Em Segundo lugar, rotular a imigração de “integração forçada” é uma desonestidade. Seria a mesma coisa que rotular a proteção à liberdade de expressão como “audição forçada”. Acontece que impedir que o governo regule o que falamos não é a mesma coisa que forçar as pessoas a nos ouvirem. Da mesma forma, permitir que as pessoas imigrem para os Estados Unidos não é a mesma coisa que forçar os americanos a se associarem contra a sua vontade. Sob um regime de imigração aberta, eu não preciso empregar ou jantar com alguém com quem eu não quero ter uma relação de emprego ou uma refeição. Na verdade, quando o governo restringe a imigração, ele está me prevenindo de contratar alguém que eu poderia querer empregar. Um imigrante que não recebe dinheiro de assistência social apenas participa de atos capitalistas consensuais com aqueles (e somente com eles) cidadãos que escolhem se relacionar com os imigrantes. Assim como as restrições sobre o comércio internacional são, no fundo, restrições sobre a liberdade doméstica dos cidadãos, assim também as restrições sobre a imigração são restrições sobre a liberdade doméstica dos cidadãos.

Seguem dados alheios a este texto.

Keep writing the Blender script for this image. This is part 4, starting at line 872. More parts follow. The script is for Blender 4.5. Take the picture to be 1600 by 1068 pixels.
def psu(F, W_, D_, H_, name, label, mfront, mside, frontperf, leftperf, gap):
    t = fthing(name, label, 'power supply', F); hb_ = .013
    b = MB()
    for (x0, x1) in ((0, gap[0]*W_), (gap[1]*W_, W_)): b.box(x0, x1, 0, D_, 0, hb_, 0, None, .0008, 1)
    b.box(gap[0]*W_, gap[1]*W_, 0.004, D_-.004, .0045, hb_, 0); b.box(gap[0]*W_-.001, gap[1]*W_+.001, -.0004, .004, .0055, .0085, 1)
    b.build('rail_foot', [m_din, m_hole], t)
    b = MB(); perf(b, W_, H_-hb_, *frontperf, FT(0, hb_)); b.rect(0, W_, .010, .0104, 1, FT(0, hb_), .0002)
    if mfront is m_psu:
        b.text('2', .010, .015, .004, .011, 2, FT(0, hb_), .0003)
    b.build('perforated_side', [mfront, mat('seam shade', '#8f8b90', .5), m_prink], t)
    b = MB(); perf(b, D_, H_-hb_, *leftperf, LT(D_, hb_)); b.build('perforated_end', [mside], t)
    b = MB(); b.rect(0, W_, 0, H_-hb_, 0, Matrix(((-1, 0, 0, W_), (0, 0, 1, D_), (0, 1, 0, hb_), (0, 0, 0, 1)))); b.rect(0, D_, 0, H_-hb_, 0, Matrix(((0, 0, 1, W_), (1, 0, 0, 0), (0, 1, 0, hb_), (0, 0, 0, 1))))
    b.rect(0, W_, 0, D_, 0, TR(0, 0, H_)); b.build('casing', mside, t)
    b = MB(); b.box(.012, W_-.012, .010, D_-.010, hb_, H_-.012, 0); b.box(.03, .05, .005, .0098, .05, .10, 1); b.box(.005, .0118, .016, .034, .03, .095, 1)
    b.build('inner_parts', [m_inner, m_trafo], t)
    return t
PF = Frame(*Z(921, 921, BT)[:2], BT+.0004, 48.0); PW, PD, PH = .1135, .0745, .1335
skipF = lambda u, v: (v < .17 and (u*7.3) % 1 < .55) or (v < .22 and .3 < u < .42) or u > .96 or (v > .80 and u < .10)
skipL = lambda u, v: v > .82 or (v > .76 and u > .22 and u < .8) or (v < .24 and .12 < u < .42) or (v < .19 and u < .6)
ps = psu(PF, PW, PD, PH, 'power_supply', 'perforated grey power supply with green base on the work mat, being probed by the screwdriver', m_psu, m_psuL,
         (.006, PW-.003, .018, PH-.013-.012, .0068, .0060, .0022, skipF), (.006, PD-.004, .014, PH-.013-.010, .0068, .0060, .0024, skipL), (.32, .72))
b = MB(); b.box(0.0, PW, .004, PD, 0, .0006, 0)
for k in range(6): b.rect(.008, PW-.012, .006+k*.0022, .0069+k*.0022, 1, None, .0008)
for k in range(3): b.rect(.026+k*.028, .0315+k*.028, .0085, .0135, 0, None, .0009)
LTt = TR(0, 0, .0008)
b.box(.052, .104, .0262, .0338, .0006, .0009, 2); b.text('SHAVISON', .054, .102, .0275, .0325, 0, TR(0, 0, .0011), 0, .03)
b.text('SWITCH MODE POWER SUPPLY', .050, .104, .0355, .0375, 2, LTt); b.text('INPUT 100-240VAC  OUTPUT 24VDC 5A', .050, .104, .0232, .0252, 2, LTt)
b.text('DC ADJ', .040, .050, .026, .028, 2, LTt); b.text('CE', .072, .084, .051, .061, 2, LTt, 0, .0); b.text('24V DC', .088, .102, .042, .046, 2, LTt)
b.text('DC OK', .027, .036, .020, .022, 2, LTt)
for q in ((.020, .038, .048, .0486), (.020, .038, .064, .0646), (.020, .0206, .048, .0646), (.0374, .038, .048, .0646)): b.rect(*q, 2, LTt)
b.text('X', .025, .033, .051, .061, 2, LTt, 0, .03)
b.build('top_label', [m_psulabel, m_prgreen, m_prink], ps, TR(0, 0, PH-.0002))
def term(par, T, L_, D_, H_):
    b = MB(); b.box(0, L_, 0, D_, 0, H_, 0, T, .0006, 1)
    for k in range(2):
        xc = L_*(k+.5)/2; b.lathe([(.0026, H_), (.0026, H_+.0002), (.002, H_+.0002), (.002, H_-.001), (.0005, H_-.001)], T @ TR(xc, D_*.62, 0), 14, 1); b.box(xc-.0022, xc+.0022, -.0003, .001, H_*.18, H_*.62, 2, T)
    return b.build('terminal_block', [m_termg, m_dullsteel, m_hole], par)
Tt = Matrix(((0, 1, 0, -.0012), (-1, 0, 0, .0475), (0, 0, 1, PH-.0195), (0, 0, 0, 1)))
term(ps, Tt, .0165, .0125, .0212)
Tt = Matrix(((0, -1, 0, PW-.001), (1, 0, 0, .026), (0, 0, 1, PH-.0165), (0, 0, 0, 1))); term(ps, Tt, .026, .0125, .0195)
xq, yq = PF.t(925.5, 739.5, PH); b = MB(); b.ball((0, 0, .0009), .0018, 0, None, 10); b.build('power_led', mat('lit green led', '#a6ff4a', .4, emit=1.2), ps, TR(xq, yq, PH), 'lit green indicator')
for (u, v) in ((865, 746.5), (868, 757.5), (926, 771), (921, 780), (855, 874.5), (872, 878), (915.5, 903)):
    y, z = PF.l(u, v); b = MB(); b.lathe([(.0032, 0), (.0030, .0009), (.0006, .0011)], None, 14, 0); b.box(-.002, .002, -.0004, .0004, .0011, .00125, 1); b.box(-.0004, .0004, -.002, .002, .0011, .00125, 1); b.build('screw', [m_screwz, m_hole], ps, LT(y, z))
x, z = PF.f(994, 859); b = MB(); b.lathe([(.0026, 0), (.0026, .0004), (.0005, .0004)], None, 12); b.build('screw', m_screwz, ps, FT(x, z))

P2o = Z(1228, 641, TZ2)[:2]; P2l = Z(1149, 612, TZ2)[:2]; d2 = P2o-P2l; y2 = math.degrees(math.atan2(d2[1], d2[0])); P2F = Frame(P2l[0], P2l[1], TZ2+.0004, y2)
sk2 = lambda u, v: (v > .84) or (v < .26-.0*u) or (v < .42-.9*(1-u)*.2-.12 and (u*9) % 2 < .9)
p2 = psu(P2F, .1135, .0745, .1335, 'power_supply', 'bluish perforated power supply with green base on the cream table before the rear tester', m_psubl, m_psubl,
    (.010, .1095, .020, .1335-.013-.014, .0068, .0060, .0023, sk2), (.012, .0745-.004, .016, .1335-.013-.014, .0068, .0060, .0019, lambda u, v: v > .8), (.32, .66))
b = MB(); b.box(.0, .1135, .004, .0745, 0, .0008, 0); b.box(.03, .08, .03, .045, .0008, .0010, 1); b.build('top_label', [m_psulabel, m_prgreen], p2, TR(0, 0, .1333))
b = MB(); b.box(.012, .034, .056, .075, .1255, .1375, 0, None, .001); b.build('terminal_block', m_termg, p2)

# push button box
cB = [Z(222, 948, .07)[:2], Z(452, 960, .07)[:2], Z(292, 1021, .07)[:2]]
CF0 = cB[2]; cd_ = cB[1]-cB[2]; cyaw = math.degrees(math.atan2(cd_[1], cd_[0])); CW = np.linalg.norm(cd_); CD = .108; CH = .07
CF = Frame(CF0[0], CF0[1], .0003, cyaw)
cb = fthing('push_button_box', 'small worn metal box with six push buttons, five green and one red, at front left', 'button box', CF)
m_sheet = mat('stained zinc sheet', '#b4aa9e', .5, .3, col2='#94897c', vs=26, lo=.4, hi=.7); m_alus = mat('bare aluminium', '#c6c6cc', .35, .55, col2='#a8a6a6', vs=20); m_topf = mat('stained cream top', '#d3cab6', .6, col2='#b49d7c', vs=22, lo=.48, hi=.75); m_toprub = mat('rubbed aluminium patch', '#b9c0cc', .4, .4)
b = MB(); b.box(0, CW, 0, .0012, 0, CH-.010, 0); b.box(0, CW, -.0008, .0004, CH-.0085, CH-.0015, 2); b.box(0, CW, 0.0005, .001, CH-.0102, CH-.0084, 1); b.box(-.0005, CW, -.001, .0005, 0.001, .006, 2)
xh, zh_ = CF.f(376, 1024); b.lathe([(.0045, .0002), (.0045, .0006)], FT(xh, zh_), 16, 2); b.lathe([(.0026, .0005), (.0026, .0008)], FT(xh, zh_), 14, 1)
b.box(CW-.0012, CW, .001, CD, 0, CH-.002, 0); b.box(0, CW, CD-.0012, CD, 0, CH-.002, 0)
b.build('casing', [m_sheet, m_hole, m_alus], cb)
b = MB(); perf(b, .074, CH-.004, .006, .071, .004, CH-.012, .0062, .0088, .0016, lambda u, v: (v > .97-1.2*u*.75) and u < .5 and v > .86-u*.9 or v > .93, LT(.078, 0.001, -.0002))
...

3. Afinal, por que as decisões imigratórias estatais seriam boas?

E em terceiro lugar, mesmo que alguma justificativa coerente pudesse ser oferecida em abstrato sobre em favor de um maior controle imigratório, é curioso que, no extremo, qualquer proponente da liberdade esteja disposto a confiar ao Estado o poder de escolher com quais estrangeiros nós podemos nos relacionar dentro do território doméstico. Não há razão alguma para acreditar que o Estado exercerá esse poder com maior prudência e inteligência que exerce os outros poderes.

Se a imigração aumenta ou não o PIB ou a renda per capita é uma pergunta empírica que apenas pode ser respondida por meio de um estudo empírico rigoroso. (O economista Julian Simon realizou boa parte desse estudo, e suas descobertas indicam que os imigrantes promovem a prosperidade). Mas o argumento moral para a imigração aberta é supremo. Uma divisão geopolítica é um motivo arbitrário para prevenir as pessoas de se relacionarem umas com as outras de qualquer maneira pacífica que elas assim escolherem.

 

* Publicado originalmente em 22/04/2008.